Moral light of Mexico’s left walks out on the party he founded
Cuauhtémoc Cárdenas disagrees with the way current leaders are running the PRD
They arrived, they exchanged greetings, they talked, and things remained just the way they were – which is to say, in bad shape.
The public showdown between the erstwhile moral leader and founder of the Party of the Democratic Revolution (PRD), Cuauhtémoc Cárdenas, and the current party president, Carlos Navarrete, underscored how the crisis that is eating up Mexico’s predominant leftist group has entered a downward spiral that will be hard to slow down.
Just hours after the widely anticipated meeting, Cárdenas — who created the party in 1989, and ran twice in presidential elections — announced in a letter that he was leaving the PRD.
The atmosphere was already pretty heated going into the one-on-one meeting
Although his organic weight within the party is minimal, his departure leaves the PRD without a moral reference point at a time when it is already in the grip of a violent crisis after allowing the bloodthirsty mayor of Iguala to join their ranks and being so slow at ejecting the governor of Guerrero, Ángel Aguirre, a political dinosaur under whose rule the state fell into the hands of the drug lords.
The atmosphere was already pretty heated going into the one-on-one meeting. Cárdenas, son of the legendary general Lázaro Cárdenas, who nationalized the oil industry in 1938, had asked for the resignation of the entire PRD leadership in an open letter.
The party is currently controlled by a current known as Nueva Izquierda (New Left), defined by its pragmatism and tireless deal-making aimed at expanding its scope of power.
Besides the Iguala scandal, Navarrete and his team have been attacked for this alleged ideological betrayal caused by their numerous electoral alliances with parties to the left and the right of the political spectrum. They have also been accused of perpetuating a patronage system.
Navarrete’s response was to challenge Cárdenas to a verbal duel, which the latter accepted as long as it was in front of the media. The meeting took place at Valentín Campa Auditorium, in Mexico City.
Navarrete immediately pre-empted any questions about the case of the trainee teachers by stating that “we are ashamed of what happened in Iguala. It pains us that a candidate who was backed by the PRD was co-opted by organized crime and that we now have 43 missing students. We are hurt by what happened, it affects us.”
The party leader then attacked the “failed” security policies of President Enrique Peña Nieto, of the Institutional Revolutionary Party (PRI) and warned against the use of military forces in police operations.
Cárdenas tried to aim higher by asking for an institutional party renewal that will restore the PRD’s lost credibility. He also lamented the party’s “absence” from the protests taking place across Mexico these days.

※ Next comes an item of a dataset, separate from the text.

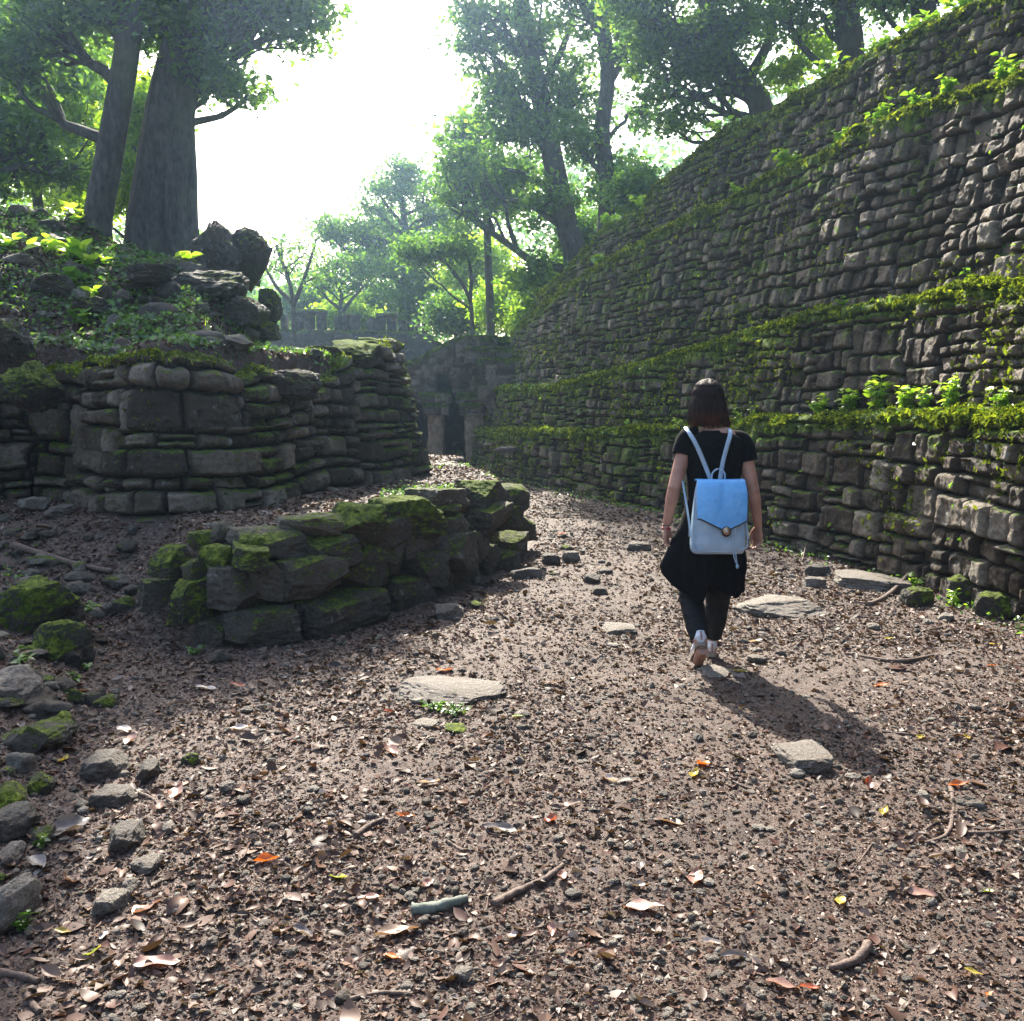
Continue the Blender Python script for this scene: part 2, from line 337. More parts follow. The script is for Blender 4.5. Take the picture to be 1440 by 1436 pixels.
# ------------------------------------------------------------ masonry relief
def masonry(s, t, hmin, hmax, wmin, wmax, seed, depth=.06, warp=.03, joint=.03, split=.25):
    r = np.random.default_rng(seed)
    t1 = t + warp * 1.6 * fbm(s * .8, t * 1.2, 0, 2, seed) + warp * .7 * fbm(s * 7, t * 7, 0, 2, seed + 5)
    s1 = s + warp * .9 * fbm(s * 6, t * 6, 3.3, 2, seed + 9)
    # patches of coursing, each laid by itself, so that no course runs the length of the wall
    sgw = s1 + .14 * fbm(s * .9, t * 2.2, 4.4, 3, seed + 60) + 5.0
    SB = np.concatenate([[0], np.cumsum(r.uniform(wmax * 1.1, wmax * 3.4, 300))]); gi = np.clip(np.searchsorted(SB, sgw) - 1, 0, 298)
    band = np.floor((t + .25 * vn(gi * 7.7, gi * 0, 0, seed + 61)) / (hmax * 5.5)).astype(np.int64)
    gkey = gi * 50 + band; gsc = .78 + .55 * _h(gkey, gkey * 0 + 11, gkey * 0, seed); gof = _h(gkey, gkey * 0 + 12, gkey * 0, seed) * hmax * 1.3
    segd = np.minimum(sgw - SB[gi], SB[gi + 1] - sgw)
    t1 = t1 * gsc + 1.0 + gof
    rows = np.concatenate([[0], np.cumsum(r.uniform(hmin, hmax, 200) * (1 + .35 * (r.random(200) < .2)))])
    ri = np.clip(np.searchsorted(rows, t1) - 1, 0, 198)
    tb = rows[ri]; tt = rows[ri + 1]
    sid = np.zeros(s.shape, np.int64); sl = np.zeros(s.shape); sr = np.zeros(s.shape); s1 = s1 + 3.0
    for k in np.unique(ri):
        m = ri == k
        ws = r.uniform(wmin, wmax, 400) ** 1.0; hh = rows[k + 1] - rows[k]
        ws = ws * (.7 + .6 * hh / hmax)
        J = np.concatenate([[0], np.cumsum(ws)]) + r.uniform(0, wmax)
        J = J - J[0]; J[1:] += r.uniform(-.02, .02)
        ji = np.clip(np.searchsorted(J, s1[m]) - 1, 0, 398)
        sl[m] = J[ji]; sr[m] = J[ji + 1]; sid[m] = k * 1000 + ji
    H1 = _h(sid, sid * 0 + 1, sid * 0, seed); H2 = _h(sid, sid * 0 + 2, sid * 0, seed); H3 = _h(sid, sid * 0 + 3, sid * 0, seed); H4 = _h(sid, sid * 0 + 4, sid * 0, seed)
    sid = sid + gkey * 7919; H3 = _h(sid, sid * 0 + 3, sid * 0, seed); H4 = _h(sid, sid * 0 + 4, sid * 0, seed)
    # some stones are two thin slabs or two short ones
    mid = tb + (tt - tb) * (.35 + .3 * H4); sp_ = (H3 < split) & ((tt - tb) > hmin * 1.2)
    up = t1 > mid
    tb2 = np.where(sp_ & up, mid, tb); tt2 = np.where(sp_ & ~up, mid, tt)
    sid = np.where(sp_ & up, sid + 500000, sid)
    H1 = _h(sid, sid * 0 + 1, sid * 0, seed); H2 = _h(sid, sid * 0 + 2, sid * 0, seed)
    tilt = _h(sid, sid * 0 + 6, sid * 0, seed) - .5; tilt2 = _h(sid, sid * 0 + 7, sid * 0, seed) - .5
    jr = joint * (.7 + .8 * _h(sid, sid * 0 + 9, sid * 0, seed))
    du = np.minimum(np.minimum(s1 - sl, sr - s1), segd); dv = np.minimum(t1 - tb2, tt2 - t1)
    gap = joint * .30; a = np.clip((du - gap) / jr, 0, 1); b = np.clip((dv - gap * .8) / jr, 0, 1)
    prof = np.sqrt(np.clip(1 - (1 - a) ** 2, 0, 1)) * np.sqrt(np.clip(1 - (1 - b) ** 2, 0, 1))
    cu = (s1 - (sl + sr) / 2); cv = (t1 - (tb2 + tt2) / 2)
    d = prof * depth * (.75 + .5 * H1) + prof * ((H2 - .5) * depth * .6 + tilt * cu * .45 + tilt2 * cv * .2)
    d = np.where(H2 < .04, prof * depth * .15, d)          # fallen-out stones
    d = d + .020 * fbm(s * 8, t * 8, 1.7, 4, seed + 20) * (.5 + .5 * prof) + .007 * fbm(s * 32, t * 32, 0, 3, seed + 21) + .03 * (fbm(s * 1.6, t * 1.6, 0, 3, seed + 30))
    d = d - .016 * np.abs(fbm(s * 11, t * 11, 2.2, 4, seed + 35)) - .012 * sstep(fbm(s * 14, t * 14, 5.1, 2, seed + 33), .25, .5)
    return d, H1, prof
def wall_piece(name, bot, top, n_in, ledge, mat, parent, seed, pat, moss_fn, rows_m=.014, tooth=.03, ledge_z0=0.0, end_in=0.0):
    """bot, top Nx3 curves along the wall; n_in Nx2 unit vector into the hill; ledge = depth of the ledge behind the top edge"""
    N = len(bot)
    s = np.concatenate([[0], np.cumsum(np.linalg.norm(np.diff(bot[:, :2], axis=0), axis=1))])
    H = np.linalg.norm(top - bot, axis=1); nv = max(8, int(H.max() / rows_m)); nl = max(3, int(ledge / .03))
    v = np.linspace(0, 1, nv)
    P = bot[:, None] + (top - bot)[:, None] * v[None, :, None]
    S = np.repeat(s[:, None], nv, 1); T = v[None] * H[:, None]
    ztop = H[:, None] - T
    d, tone, prof = masonry(S.ravel(), (bot[:, 2:3] * .9 + T).ravel(), seed=seed, **pat)
    d = d.reshape(S.shape); tone = tone.reshape(S.shape); prof = prof.reshape(S.shape)
    edge = sstep(ztop, 0, .05)
    d = d * (.35 + .65 * edge)
    out = np.concatenate([-n_in, np.full((N, 1), .06)], 1)
    P = P + out[:, None] * d[..., None]
    # ragged crest
    rag = tooth * fbm(s * 3.1, s * 0 + seed, 0, 3, seed + 40) + tooth * .8 * (tone[:, -3] - .5)
    P[..., 2] += rag[:, None] * sstep(T / np.maximum(H[:, None], .01), .75, 1)
    moss = moss_fn(P[..., 0], P[..., 1], P[..., 2], ztop)
    # ledge top
    v2 = np.linspace(0, 1, nl + 1)[1:]
    base = P[:, -1]
    Lp = np.repeat(base[:, None], nl, 1); Lp[..., :2] += n_in[:, None] * (v2[None, :, None] * ledge)
    Lp[..., 2] += .015 + .03 * fbm(Lp[..., 0] * 5, Lp[..., 1] * 5, 0, 3, seed + 50) * 1.2 + ledge_z0 * v2[None]
    P = np.concatenate([P, Lp], 1); tone = np.concatenate([tone, np.full((N, nl), .35)], 1); prof = np.concatenate([prof, np.ones((N, nl))], 1)
    mossl = np.full((N, nl), .42); moss = np.concatenate([moss, mossl], 1)
    me = np_mesh(name, P.reshape(-1, 3), grid_faces(N, nv + nl), True, {'tone': tone.ravel(), 'moss': moss.ravel(), 'soil': sstep(prof.ravel(), .55, .1)}, mat)
    return link(name, me, parent), P, nv
DARKSTONE = [(.020, .013, .008), (.062, .043, .027), (.125, .098, .068), (.30, .265, .215)]
mat_wall = stone_mat('old_limestone_masonry', DARKSTONE, moss_bias=.12)
mat_wall2 = stone_mat('weathered_limestone', [(.026, .019, .012), (.070, .054, .037), (.13, .106, .079), (.28, .25, .205)], moss_bias=.10)
mat_rock = stone_mat('loose_limestone', [(.07, .062, .055), (.15, .135, .12), (.23, .205, .18), (.36, .33, .29)], moss_bias=-.16, scale=2.2)
mat_mossy = stone_mat('mossy_limestone', [(.035, .031, .025), (.08, .072, .06), (.14, .128, .108), (.26, .24, .20)], moss_bias=.12, scale=1.5, moss_cols=((.024, .040, .007), (.10, .145, .013), (.28, .34, .03)))
mat_gate = stone_mat('pale_masonry', [(.06, .05, .04), (.13, .11, .09), (.22, .19, .16), (.36, .33, .28)], moss_bias=.08)
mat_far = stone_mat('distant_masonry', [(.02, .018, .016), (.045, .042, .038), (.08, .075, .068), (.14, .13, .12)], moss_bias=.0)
mat_plaster = simple_mat('old_stucco', (.13, .09, .06), (.36, .28, .20), 9, .9, .6, .02)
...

Navarrete said party members were indeed present at several demonstrations, though he admitted that he has avoided marching at the head of the protests over the Iguala case. Speaking in calm tones, the party president prevented the meeting from descending into hand-to-hand combat, and even sent out a conciliatory message toward the end.
Cárdenas warned that he was considering walking out on the PRD. Just hours later, he did just that
“In 25 years we have had more agreements than disagreements,” he told Cárdenas. “This is your party: let us talk. You can be certain that I am the president of all PRD members, not just one current.”
The moral leader of the Mexican left did not let his guard down, and insisted on the need to recover the party’s lost credibility. Once the meeting ended, Cárdenas warned that he was considering walking out on the PRD. Just hours later, he did just that.
The announcement came in the shape of a letter addressed to the PRD’s national council. In it, Cárdenas said he disagreed with the way Navarrete is leading the party, and that he had waited in vain for an internal debate following his earlier open letter.
“Faced with the choice of sharing responsibility for decisions that were made out of short-sightedness or self-complacency, with no hint of self-criticism, or being criticized myself, I opted for the latter [...] and for making decisions based on the principles that I have upheld,” reads what amounts to his farewell to the PRD.